You don't know what you're talking about here, Quas. Why do you make statements like this? It makes no sense. Is it really amusing to you?
Good thing that you at least included the caveat. You should have also included the caveat: "I know rubbish about Gygax's stuff."
I fully realize that WG7 (I won't call it by its name) is a very sore spot for some folks. I love the World of Greyhawk, starting with seeing the 1980 folio in the store, and then purchasing the 1983 boxed set a couple years later. WoG is the only campaign world I've DMed and played in other than my own homebrew. My love affair with WoG gets . . . complicated . . . after ~1988.
When I saw WG7 in the book store, all these years ago, I recognized immediately that this was not EGG's/WoG's "real" Castle Greyhawk. I dismissed it and never bothered fretting or hating over it. For me, the Temple of Elemental Evil and GDQ were the quintissential EGG/WoG mega-adventures.
Although I've always been interested in seeing EGG's original Castle Greyhawk, I know that we'll never get it. Even the thing he's writing now will not be the original, real thing.
And I have read every word EGG ever wrote (that I knew of) about D&D and his personal campaign -- game books, magazine articles (Dragon and other), novels, etc. In the past few years, with his articles in modern Dragon magazine and his postings here, I've learned his games were not as serious (or fair, by his own words) as I had thought for 20 years.

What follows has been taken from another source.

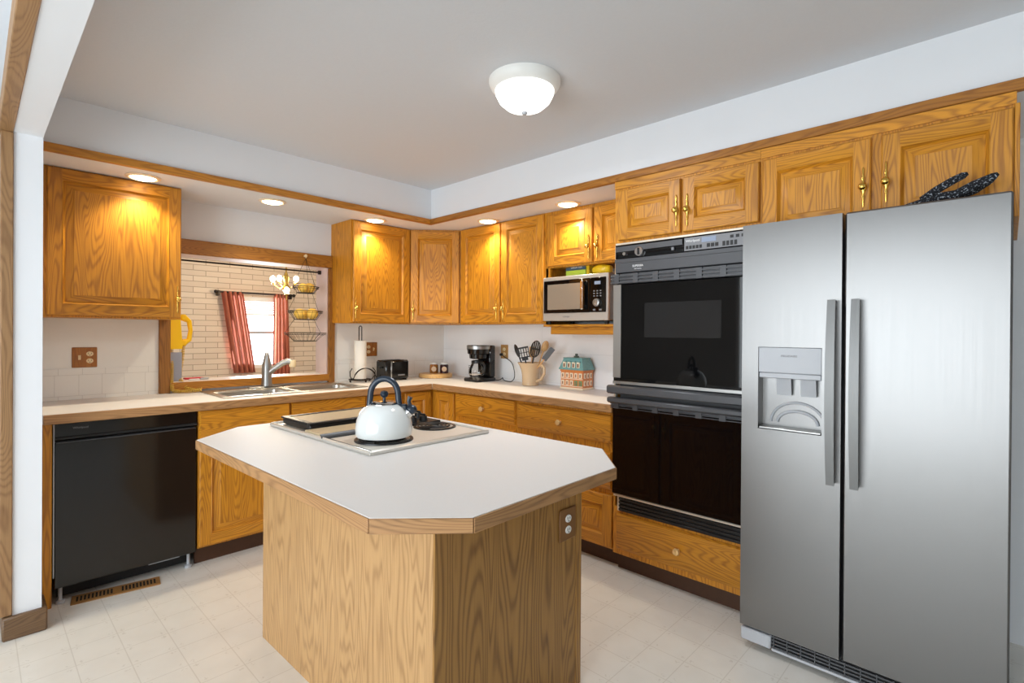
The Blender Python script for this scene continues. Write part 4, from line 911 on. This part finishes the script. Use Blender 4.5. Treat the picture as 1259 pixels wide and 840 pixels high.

As I said, read some of the modern Dragon articles where he talks about his old games. There was plenty of silliness in his games. Actually, silliness with a mean streak at times. He's even mentioned playing while everyone was essentially tipsy/drunk. (The slingshot to the moon is an actual anecdote from his game displayed by himself in Dragon magazine -- I didn't make that up.)
As an adventure, WG7 could/should have been published with no connection at all to WoG or Castle Greyhawk. It might have been better received if it had been. But I also know, through reading EGG's own words, how his campaign had silliness and foolishness galore. If we were to see the original/real Castle Greyhawk, I'm sure many people would be shocked to see it is not the grand, serious, and meaningful adventure many people have built it up to be in their minds. That, I'm sure, is one reason EGG has/is not publishing it as is.
And, as I pointed out, EGG wrote and published
Dungeonland and
Beyond the Magic Mirror. Modules based on Alice in Wonderland can't really be said to be terribly serious, although they were quite dangerous adventures -- silliness with a mean streak.